Recorded information:
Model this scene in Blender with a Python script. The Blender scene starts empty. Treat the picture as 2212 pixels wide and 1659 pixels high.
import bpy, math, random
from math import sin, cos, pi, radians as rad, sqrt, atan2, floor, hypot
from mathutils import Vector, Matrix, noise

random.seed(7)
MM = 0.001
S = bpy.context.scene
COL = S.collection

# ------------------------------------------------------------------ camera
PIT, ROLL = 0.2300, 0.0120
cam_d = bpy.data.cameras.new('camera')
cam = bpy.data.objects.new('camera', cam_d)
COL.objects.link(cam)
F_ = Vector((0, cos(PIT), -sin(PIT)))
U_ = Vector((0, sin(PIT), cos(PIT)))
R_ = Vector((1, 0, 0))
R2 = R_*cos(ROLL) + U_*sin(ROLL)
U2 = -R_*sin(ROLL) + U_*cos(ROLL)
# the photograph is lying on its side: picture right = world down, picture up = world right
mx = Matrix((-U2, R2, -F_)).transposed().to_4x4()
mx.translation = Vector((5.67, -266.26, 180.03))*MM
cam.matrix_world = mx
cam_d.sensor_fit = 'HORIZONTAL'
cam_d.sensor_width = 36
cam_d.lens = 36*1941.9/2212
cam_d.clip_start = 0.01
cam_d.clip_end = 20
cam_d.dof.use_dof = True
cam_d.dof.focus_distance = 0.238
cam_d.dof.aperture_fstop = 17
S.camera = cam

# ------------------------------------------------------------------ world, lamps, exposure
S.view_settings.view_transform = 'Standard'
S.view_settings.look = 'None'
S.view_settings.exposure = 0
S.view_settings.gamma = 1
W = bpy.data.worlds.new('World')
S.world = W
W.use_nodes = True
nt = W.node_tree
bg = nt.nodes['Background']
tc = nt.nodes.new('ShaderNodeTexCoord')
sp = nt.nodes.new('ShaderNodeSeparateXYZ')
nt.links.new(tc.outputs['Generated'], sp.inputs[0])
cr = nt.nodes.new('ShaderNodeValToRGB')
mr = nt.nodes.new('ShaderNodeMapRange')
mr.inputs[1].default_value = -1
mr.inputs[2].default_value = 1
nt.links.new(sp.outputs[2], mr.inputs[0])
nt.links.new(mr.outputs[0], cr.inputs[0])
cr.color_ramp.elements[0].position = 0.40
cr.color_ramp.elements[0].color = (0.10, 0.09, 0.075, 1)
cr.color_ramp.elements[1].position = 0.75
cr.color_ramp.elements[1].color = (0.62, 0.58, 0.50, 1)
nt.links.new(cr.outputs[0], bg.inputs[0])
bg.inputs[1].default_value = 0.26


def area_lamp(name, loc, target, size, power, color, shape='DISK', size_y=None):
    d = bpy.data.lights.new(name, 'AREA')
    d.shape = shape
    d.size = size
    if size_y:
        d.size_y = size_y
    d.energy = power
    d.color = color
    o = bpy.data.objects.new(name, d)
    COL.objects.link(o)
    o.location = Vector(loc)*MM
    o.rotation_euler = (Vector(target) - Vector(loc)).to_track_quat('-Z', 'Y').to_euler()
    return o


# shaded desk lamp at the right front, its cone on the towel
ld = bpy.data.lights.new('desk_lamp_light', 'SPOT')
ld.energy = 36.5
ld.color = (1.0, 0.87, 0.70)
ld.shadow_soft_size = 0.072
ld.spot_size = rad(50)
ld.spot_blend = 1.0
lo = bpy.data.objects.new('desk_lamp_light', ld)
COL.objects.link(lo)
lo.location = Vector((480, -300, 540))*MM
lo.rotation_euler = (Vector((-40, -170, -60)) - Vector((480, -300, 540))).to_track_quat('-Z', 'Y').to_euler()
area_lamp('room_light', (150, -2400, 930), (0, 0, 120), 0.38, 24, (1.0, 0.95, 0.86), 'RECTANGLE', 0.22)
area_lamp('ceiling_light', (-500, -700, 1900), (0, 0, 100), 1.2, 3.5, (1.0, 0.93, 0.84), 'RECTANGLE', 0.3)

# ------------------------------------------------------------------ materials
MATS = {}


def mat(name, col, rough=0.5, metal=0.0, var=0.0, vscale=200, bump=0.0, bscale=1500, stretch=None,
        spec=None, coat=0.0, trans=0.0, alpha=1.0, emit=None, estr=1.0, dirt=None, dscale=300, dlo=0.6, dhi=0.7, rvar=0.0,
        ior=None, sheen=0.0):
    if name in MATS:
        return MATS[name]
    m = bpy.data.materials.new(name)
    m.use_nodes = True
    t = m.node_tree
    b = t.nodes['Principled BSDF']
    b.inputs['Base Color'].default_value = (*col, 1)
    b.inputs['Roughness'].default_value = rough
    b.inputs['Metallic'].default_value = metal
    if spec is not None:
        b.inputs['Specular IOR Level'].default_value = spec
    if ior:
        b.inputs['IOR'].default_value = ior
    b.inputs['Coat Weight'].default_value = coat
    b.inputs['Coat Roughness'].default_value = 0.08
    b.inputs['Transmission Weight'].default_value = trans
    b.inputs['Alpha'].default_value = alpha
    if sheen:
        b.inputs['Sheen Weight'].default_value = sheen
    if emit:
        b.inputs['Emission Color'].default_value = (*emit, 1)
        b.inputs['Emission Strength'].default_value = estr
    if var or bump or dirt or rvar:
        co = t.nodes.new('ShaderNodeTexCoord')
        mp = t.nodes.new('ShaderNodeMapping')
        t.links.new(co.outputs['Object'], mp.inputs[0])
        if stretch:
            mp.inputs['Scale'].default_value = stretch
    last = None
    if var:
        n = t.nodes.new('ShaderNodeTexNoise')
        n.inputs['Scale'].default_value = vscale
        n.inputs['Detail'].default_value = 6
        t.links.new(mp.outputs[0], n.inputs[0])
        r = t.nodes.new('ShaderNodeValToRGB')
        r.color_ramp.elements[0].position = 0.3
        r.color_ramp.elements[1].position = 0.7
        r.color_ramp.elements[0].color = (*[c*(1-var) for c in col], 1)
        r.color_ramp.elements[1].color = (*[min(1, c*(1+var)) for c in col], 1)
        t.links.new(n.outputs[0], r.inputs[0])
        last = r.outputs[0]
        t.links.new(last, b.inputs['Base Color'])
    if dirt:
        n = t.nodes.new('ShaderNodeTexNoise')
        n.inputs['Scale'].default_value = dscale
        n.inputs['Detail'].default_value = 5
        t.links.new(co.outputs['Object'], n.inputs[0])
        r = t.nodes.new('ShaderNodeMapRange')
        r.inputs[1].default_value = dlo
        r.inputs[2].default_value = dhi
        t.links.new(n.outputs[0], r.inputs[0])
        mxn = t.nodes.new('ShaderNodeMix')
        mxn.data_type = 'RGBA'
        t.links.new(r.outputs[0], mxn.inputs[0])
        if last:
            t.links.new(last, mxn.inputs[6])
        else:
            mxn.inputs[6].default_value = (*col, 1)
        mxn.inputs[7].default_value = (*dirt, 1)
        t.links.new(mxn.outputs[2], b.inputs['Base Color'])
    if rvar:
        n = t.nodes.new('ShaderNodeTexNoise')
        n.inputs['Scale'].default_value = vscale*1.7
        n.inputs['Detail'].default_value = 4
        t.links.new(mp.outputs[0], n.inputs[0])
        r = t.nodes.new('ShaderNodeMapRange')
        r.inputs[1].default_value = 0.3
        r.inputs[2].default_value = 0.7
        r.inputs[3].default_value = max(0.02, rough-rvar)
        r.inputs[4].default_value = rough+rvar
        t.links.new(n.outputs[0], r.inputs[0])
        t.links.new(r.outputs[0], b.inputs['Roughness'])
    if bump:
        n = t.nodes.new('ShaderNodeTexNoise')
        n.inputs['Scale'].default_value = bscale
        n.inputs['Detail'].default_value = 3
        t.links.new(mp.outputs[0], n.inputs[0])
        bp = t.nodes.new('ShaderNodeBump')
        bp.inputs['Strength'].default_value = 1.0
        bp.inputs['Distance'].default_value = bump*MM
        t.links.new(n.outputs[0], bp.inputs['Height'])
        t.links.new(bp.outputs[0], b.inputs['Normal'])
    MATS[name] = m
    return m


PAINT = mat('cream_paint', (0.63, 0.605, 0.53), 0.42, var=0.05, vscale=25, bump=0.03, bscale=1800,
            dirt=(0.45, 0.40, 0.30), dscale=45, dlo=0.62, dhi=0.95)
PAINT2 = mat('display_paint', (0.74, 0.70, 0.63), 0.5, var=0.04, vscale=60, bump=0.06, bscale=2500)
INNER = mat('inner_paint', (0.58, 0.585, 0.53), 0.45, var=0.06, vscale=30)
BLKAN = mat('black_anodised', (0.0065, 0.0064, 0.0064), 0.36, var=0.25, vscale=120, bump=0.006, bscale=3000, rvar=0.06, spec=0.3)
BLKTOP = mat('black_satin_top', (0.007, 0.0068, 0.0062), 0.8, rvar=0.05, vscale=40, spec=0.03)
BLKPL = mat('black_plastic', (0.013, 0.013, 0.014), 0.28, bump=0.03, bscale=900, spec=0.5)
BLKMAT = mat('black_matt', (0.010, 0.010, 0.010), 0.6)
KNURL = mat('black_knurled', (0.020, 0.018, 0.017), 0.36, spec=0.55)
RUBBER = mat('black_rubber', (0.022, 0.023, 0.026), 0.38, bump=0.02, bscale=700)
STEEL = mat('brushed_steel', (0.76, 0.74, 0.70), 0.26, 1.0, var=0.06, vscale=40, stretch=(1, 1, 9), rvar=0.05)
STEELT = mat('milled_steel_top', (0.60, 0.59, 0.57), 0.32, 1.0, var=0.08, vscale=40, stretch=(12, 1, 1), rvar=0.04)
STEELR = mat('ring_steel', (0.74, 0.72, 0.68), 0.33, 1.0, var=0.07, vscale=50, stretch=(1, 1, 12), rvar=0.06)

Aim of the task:
Set down verbatim only the lines between the start of the data above and the line with "COL = S.collection", both boundaries included.

Completed task:
Model this scene in Blender with a Python script. The Blender scene starts empty. Treat the picture as 2212 pixels wide and 1659 pixels high.
import bpy, math, random
from math import sin, cos, pi, radians as rad, sqrt, atan2, floor, hypot
from mathutils import Vector, Matrix, noise

random.seed(7)
MM = 0.001
S = bpy.context.scene
COL = S.collection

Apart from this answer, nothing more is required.